Global financial services firm Morgan Stanley estimates that by 2015, more users will connect to the Internet via mobile devices than by desktop PC. For this reason, many predict a continued rise in the use of mobile devices for learning. Mobile learning has been a hot topic in learning forums for the better part of a decade now. This year is no different, with mobile learning showing up on trend reports including Learning Solutions Magazine'sLooking Back, Looking Forward," ASTD’s Training and Development (T&D) Magazine'sSix Trends That Will Change Workplace Learning Forever” and eLearn Magazine'sPredictions For e-Learning in 2011.”

There has been much advancement in the use of mobile devices to deliver learning:

  • T&D Magazine featured a Fortune 500 company who is successfully using the Sony Playstation Portable (PSP) to deliver new hire training in the December 2010 article, “Entering the mobile zone.”
  • New York Times reports on how schools are using the iPad to reinforce math skills: Math That Moves: Schools Embrace the iPad.
  • Smart phones, especially the iPhone, have been used for mobile corporate learning solutions - you can even buy lectures from popular classes at Ivy League schools at Apple’s iTunes University.

The combination of mobile devices and other technologies, such as GPS and video, will further the exploration of how to apply mobile learning in the workplace. The use of company social media and learning games can encourage using mobile devices for career development. The ease of use and ability to share information allows for always up-to-date learning materials from many different sources. Finally, mobile devices are not only being used for learning, but also to provide tailored, on-demand performance support. Allison Rossett breaks down the difference between mobile learning and performance support and how they can both be used to enhance learning in her Ode to Mobile Performance Support article.
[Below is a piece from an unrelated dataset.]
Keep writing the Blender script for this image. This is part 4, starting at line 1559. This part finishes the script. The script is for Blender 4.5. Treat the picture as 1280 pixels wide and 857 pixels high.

All of these factors point to how mobile devices are the future of learning despite the slow incline of their application in workplace learning. The key to success when developing mobile learning is to tailor the design of the learning content for the medium. Simply transferring an e-learning course to the dimensions of a phone screen will not suffice. Consider How To Build Mobile e-Learning from Learning Solutions Magazine for best practices. Mobile learning should not be the only type of learning offered; it should be used in combination with other delivery methods. Companies should always conduct an analysis to determine the best blend of delivery methods for their specific audience and goals.